### DESCRIPTION OF THE TASK
Below are some records. Reproduce them exactly from their first line through the line with "vent('thin far ceiling", inclusive.

———

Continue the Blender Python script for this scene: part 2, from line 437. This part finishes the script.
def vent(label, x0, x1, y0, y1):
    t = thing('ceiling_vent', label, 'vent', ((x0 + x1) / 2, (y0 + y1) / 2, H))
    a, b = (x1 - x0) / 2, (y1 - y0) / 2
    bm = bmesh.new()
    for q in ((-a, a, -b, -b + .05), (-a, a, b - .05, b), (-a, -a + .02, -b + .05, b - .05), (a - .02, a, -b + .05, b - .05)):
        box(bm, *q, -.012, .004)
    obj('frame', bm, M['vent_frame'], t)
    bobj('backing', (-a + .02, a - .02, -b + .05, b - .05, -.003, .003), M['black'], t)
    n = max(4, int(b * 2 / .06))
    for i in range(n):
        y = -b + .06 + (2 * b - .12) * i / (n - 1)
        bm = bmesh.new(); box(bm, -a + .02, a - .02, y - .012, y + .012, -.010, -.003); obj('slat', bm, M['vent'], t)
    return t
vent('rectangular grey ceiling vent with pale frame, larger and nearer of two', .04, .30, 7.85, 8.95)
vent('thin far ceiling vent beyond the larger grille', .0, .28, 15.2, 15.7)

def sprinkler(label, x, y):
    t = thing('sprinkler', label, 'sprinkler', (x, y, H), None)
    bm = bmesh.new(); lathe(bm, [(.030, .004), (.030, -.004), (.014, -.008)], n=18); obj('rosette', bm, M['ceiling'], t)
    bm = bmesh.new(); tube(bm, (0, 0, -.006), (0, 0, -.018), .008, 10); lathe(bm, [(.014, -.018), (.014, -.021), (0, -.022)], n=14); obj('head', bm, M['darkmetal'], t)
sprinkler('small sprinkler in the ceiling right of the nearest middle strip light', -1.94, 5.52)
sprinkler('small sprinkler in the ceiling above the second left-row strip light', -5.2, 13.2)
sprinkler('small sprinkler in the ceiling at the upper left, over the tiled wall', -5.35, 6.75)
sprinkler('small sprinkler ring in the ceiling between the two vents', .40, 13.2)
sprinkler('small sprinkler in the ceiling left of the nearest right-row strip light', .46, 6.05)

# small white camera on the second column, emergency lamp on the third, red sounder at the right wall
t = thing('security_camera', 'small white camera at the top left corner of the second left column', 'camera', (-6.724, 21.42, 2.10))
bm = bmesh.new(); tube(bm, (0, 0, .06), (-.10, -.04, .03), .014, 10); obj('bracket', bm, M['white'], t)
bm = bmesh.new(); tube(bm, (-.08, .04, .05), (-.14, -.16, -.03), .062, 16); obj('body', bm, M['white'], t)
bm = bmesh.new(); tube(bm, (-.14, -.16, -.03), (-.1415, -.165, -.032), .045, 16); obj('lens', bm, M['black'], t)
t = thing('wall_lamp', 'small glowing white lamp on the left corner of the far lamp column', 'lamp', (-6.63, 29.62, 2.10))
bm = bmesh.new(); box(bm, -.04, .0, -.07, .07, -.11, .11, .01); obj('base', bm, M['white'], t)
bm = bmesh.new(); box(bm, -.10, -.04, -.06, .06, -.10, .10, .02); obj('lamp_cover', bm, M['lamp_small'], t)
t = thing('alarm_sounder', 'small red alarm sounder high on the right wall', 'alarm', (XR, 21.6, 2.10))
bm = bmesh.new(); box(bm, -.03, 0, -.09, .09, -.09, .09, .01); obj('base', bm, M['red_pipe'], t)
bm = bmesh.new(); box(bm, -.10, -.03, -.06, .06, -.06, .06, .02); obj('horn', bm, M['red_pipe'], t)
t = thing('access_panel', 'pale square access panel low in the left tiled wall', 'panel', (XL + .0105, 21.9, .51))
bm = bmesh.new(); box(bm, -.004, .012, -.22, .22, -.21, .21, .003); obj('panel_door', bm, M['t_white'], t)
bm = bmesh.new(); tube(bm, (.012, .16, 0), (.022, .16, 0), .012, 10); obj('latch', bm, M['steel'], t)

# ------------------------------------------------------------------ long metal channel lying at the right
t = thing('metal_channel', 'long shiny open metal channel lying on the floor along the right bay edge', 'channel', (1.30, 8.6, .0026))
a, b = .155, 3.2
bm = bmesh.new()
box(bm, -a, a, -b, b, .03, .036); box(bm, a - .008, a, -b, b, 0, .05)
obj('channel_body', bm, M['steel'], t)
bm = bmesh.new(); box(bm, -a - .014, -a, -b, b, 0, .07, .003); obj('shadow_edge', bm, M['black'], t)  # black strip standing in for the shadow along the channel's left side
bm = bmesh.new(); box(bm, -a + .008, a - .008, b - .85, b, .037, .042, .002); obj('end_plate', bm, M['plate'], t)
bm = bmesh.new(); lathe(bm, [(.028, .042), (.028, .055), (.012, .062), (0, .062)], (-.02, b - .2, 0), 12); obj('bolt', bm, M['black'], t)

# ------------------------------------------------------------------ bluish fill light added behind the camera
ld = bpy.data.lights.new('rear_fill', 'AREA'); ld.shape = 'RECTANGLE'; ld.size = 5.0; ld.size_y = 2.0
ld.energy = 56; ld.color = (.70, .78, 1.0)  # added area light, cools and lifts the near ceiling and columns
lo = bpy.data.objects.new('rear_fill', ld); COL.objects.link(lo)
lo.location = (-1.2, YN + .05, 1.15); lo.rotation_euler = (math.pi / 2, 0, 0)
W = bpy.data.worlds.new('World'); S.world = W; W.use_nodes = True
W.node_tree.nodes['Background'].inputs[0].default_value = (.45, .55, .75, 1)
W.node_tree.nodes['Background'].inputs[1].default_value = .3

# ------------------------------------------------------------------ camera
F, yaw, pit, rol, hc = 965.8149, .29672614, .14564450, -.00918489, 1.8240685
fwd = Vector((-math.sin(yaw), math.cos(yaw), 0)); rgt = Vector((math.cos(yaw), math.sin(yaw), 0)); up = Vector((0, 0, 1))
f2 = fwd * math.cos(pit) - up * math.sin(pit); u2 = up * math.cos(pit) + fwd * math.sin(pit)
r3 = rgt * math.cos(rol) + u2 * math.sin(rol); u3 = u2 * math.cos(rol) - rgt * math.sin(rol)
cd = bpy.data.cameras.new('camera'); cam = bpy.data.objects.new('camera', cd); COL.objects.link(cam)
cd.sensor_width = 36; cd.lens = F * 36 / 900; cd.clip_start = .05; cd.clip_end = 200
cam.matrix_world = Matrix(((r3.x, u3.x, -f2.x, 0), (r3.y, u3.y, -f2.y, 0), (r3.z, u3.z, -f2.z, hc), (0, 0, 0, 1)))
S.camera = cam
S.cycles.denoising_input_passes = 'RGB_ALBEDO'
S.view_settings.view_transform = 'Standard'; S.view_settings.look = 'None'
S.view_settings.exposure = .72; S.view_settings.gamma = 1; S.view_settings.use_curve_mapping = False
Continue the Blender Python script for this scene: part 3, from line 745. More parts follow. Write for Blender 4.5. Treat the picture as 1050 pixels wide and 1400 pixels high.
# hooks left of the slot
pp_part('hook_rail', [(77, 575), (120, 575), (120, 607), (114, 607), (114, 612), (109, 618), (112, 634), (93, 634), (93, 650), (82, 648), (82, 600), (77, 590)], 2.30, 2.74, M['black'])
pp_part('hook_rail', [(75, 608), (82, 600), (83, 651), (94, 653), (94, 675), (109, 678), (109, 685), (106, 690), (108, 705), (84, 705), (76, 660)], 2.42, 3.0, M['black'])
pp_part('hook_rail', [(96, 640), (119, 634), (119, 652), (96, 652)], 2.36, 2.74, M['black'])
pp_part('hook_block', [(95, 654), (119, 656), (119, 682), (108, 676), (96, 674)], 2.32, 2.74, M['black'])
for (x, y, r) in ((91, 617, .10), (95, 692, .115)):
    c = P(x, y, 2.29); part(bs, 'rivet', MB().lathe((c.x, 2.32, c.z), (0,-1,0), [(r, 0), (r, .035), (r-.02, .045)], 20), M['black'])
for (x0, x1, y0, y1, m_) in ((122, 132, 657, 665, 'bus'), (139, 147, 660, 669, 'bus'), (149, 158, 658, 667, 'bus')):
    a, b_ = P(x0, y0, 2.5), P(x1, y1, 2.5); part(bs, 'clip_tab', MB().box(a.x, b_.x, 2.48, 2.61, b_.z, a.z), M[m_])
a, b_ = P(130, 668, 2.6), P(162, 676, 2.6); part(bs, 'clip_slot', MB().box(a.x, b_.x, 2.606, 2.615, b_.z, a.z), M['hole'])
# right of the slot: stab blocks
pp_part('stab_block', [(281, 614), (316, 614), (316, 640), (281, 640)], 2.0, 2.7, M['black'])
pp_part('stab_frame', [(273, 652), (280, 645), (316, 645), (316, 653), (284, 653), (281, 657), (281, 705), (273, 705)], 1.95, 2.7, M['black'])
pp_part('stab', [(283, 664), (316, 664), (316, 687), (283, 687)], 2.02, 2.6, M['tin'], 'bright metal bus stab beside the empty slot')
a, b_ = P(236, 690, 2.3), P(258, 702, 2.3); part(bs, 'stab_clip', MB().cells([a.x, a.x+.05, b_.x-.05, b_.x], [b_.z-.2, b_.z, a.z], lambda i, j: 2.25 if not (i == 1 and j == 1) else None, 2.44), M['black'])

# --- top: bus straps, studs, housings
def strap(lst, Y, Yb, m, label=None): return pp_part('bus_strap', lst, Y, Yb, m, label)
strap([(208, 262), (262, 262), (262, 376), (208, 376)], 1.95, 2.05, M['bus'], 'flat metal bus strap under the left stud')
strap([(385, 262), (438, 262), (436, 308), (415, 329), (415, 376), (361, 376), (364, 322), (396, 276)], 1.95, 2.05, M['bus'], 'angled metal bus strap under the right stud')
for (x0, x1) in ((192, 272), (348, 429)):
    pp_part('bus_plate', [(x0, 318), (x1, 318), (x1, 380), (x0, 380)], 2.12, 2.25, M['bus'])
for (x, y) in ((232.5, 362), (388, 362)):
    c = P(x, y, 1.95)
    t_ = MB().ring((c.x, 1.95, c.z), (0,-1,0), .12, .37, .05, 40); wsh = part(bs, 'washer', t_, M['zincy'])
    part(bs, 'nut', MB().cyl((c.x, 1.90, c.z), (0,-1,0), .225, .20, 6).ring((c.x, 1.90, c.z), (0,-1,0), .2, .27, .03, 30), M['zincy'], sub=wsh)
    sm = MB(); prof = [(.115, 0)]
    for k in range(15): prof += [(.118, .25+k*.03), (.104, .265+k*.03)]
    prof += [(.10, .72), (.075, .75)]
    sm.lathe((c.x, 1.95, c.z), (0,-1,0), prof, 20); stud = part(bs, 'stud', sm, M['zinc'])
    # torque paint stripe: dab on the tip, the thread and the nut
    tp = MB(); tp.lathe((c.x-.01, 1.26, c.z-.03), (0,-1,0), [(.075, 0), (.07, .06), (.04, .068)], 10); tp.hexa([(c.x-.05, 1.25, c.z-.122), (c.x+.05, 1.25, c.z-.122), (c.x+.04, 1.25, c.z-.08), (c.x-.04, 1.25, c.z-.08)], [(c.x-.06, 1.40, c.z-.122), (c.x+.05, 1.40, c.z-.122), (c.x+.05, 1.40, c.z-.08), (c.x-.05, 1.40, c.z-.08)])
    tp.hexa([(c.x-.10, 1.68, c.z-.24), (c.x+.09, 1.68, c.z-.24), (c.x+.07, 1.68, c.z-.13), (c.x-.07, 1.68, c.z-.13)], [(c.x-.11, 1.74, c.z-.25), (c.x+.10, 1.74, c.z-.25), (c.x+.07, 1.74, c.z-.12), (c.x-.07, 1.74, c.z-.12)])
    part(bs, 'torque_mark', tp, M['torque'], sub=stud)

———

### SOLUTION TO THE PROBLEM
Continue the Blender Python script for this scene: part 2, from line 437. This part finishes the script.
def vent(label, x0, x1, y0, y1):
    t = thing('ceiling_vent', label, 'vent', ((x0 + x1) / 2, (y0 + y1) / 2, H))
    a, b = (x1 - x0) / 2, (y1 - y0) / 2
    bm = bmesh.new()
    for q in ((-a, a, -b, -b + .05), (-a, a, b - .05, b), (-a, -a + .02, -b + .05, b - .05), (a - .02, a, -b + .05, b - .05)):
        box(bm, *q, -.012, .004)
    obj('frame', bm, M['vent_frame'], t)
    bobj('backing', (-a + .02, a - .02, -b + .05, b - .05, -.003, .003), M['black'], t)
    n = max(4, int(b * 2 / .06))
    for i in range(n):
        y = -b + .06 + (2 * b - .12) * i / (n - 1)
        bm = bmesh.new(); box(bm, -a + .02, a - .02, y - .012, y + .012, -.010, -.003); obj('slat', bm, M['vent'], t)
    return t
vent('rectangular grey ceiling vent with pale frame, larger and nearer of two', .04, .30, 7.85, 8.95)
vent('thin far ceiling vent beyond the larger grille', .0, .28, 15.2, 15.7)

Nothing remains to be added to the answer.